- **Required task**: In the listing below, find every line with the string "MIDLOW" and pull it out.

- **Listing**:
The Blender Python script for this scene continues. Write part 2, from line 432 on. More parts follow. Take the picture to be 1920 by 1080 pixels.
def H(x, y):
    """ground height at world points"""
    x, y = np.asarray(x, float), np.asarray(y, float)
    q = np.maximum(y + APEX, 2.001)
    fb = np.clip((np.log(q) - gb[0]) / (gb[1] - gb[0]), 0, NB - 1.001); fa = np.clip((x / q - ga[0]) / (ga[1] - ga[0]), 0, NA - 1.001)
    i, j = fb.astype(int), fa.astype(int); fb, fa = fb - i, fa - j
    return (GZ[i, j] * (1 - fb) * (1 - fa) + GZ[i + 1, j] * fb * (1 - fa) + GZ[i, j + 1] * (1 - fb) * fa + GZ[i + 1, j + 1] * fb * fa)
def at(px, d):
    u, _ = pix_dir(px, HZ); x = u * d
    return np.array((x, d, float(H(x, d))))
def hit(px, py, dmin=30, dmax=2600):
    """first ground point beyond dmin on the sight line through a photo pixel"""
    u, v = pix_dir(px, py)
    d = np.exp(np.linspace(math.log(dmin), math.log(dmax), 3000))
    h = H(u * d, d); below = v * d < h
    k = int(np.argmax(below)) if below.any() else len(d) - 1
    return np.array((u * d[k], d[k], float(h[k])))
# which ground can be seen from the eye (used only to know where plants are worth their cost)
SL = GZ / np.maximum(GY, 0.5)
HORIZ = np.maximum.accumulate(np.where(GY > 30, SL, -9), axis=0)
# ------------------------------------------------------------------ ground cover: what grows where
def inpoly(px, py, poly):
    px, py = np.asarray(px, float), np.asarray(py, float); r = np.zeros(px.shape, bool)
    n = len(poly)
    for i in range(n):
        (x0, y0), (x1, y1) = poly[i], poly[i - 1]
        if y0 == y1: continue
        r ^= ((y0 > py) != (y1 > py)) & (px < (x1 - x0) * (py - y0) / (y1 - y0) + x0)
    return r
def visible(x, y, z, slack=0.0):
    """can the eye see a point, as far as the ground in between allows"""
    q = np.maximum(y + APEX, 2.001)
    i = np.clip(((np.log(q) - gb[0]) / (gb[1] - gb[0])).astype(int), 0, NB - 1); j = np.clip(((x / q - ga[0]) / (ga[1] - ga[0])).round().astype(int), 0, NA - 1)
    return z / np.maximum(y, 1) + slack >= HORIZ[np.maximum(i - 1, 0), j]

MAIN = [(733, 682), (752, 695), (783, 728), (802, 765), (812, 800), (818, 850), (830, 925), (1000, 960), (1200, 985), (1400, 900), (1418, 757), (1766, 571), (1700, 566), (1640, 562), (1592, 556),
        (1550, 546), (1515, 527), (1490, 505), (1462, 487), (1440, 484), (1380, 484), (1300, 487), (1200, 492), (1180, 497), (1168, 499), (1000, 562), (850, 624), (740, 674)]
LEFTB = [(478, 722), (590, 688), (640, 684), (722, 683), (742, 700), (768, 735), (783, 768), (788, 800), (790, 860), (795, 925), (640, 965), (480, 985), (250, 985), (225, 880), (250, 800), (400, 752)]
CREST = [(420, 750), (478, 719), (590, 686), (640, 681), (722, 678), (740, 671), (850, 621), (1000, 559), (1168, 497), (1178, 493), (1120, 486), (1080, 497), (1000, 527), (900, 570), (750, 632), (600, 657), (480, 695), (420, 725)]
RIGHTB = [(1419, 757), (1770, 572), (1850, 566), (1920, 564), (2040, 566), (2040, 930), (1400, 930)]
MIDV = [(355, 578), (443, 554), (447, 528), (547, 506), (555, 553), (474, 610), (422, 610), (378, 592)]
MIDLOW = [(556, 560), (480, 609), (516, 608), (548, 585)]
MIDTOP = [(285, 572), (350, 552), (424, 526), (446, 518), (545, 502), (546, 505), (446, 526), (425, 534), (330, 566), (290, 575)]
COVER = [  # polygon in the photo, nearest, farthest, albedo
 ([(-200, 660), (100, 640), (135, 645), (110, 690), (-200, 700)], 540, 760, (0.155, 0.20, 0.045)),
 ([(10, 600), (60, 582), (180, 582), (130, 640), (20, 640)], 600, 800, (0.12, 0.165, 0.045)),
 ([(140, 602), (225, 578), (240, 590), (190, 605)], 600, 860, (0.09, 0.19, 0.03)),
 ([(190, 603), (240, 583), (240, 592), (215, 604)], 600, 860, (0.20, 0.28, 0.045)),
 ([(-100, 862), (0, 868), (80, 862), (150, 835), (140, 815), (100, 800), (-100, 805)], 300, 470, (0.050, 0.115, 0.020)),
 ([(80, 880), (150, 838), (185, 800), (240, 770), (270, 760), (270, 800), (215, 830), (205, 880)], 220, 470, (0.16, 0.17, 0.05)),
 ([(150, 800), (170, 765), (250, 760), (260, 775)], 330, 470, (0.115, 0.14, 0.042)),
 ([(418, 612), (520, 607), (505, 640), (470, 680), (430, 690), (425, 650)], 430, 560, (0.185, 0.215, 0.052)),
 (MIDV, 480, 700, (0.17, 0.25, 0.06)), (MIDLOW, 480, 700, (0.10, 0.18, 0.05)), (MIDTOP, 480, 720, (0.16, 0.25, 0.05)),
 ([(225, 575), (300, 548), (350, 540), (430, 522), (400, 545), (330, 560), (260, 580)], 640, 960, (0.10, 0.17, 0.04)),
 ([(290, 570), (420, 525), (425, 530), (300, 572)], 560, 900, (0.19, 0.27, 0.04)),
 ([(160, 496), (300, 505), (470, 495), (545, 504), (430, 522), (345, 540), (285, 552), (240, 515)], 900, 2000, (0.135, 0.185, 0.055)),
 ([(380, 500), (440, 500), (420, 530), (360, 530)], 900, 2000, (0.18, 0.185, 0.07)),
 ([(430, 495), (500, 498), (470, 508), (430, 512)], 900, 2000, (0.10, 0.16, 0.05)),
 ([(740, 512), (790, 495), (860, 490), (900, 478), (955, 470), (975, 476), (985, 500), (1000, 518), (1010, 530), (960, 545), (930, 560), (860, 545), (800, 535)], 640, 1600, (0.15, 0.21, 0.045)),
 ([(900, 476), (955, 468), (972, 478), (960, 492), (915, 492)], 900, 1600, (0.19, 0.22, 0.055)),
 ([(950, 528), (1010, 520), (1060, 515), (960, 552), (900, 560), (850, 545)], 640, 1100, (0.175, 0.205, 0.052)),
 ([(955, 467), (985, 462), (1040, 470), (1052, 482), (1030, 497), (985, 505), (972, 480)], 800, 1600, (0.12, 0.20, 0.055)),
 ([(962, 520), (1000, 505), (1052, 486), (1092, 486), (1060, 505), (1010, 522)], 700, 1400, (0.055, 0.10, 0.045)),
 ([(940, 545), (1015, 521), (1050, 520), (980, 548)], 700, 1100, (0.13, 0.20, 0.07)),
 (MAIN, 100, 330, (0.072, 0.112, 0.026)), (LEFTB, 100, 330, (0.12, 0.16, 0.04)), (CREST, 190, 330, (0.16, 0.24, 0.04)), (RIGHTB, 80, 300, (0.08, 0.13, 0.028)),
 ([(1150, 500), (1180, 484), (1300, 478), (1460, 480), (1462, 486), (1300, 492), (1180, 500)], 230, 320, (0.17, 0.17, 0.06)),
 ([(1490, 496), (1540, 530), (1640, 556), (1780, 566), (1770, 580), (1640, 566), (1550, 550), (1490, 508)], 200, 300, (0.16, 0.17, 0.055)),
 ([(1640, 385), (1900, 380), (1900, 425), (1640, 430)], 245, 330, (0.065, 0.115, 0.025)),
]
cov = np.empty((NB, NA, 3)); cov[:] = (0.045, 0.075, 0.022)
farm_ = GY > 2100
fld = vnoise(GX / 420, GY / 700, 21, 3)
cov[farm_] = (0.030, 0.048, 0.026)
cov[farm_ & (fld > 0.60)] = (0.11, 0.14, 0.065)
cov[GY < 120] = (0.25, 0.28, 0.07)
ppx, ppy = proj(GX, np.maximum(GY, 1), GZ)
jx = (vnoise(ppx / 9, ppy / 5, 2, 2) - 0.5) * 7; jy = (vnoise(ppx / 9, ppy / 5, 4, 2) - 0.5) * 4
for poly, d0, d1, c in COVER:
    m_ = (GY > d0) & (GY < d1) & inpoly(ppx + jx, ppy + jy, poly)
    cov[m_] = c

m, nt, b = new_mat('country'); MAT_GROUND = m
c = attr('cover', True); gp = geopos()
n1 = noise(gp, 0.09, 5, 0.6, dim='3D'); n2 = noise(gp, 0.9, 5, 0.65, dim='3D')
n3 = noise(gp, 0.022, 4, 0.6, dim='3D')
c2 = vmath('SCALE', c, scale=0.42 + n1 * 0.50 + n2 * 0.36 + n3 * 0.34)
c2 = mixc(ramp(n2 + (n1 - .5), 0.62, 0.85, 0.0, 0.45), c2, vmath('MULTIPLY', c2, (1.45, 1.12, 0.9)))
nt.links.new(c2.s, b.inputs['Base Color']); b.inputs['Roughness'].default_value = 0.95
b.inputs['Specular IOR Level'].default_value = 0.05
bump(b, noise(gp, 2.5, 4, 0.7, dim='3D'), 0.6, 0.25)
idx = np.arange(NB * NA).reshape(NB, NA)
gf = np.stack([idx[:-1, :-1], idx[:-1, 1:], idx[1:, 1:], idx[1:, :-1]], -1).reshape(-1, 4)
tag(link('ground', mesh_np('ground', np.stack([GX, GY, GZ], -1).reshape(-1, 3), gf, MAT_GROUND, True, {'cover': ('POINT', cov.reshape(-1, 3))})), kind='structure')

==

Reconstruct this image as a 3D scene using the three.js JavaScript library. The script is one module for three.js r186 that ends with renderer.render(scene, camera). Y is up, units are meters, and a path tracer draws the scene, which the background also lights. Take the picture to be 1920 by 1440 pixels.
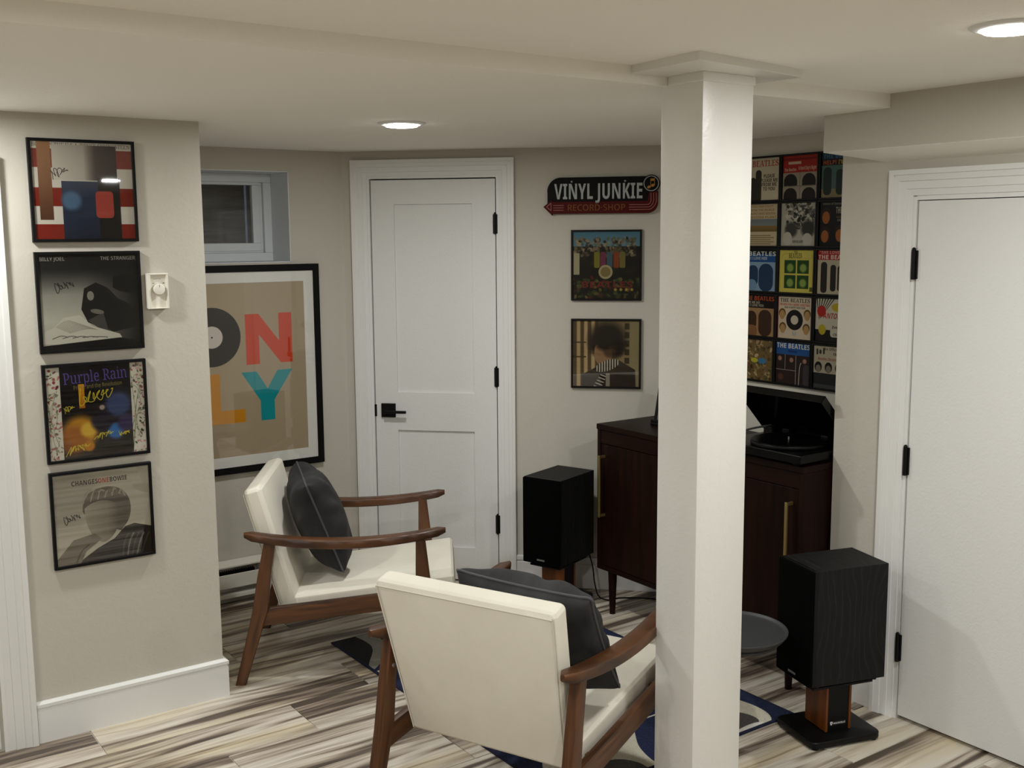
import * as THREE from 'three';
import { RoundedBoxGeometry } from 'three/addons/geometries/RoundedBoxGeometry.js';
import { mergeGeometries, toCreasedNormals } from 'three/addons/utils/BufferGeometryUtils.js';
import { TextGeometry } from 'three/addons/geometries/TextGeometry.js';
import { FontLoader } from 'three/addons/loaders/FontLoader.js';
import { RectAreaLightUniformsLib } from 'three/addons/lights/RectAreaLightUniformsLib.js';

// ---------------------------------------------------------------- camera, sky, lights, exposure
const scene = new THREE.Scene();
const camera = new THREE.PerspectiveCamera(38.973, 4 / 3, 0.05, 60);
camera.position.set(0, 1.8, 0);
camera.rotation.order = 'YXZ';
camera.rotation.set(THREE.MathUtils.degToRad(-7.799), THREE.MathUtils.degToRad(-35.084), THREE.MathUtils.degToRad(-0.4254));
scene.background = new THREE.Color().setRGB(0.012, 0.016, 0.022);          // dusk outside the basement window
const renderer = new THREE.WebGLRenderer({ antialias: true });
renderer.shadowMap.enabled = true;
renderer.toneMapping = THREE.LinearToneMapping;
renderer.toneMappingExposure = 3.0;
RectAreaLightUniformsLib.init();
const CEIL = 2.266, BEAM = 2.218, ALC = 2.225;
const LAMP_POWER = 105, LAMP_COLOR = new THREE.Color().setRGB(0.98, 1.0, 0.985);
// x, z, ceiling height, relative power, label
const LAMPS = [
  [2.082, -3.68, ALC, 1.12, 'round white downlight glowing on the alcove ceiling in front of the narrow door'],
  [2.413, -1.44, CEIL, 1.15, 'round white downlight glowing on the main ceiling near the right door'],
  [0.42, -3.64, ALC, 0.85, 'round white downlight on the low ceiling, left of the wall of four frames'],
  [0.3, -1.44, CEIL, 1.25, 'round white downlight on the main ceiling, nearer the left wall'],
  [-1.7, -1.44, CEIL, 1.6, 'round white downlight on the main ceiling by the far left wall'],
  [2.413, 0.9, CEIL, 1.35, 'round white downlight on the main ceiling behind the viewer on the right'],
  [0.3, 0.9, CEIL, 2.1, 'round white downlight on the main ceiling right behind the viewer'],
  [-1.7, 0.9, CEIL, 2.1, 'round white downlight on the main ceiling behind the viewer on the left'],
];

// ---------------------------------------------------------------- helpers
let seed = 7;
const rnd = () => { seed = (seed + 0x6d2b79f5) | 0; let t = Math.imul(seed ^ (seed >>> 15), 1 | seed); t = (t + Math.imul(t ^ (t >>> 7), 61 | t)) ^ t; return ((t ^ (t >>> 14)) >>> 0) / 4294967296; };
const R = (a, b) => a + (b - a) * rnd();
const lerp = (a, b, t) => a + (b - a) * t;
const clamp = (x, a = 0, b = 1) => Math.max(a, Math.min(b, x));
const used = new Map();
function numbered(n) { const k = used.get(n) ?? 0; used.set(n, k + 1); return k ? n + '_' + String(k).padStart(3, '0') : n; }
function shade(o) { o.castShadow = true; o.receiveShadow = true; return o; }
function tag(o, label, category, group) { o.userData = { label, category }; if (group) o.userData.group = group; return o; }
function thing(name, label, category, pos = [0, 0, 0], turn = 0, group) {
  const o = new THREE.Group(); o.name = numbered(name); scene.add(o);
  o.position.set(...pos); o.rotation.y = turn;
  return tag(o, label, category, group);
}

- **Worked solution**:
MIDLOW = [(556, 560), (480, 609), (516, 608), (548, 585)]
 (MIDV, 480, 700, (0.17, 0.25, 0.06)), (MIDLOW, 480, 700, (0.10, 0.18, 0.05)), (MIDTOP, 480, 720, (0.16, 0.25, 0.05)),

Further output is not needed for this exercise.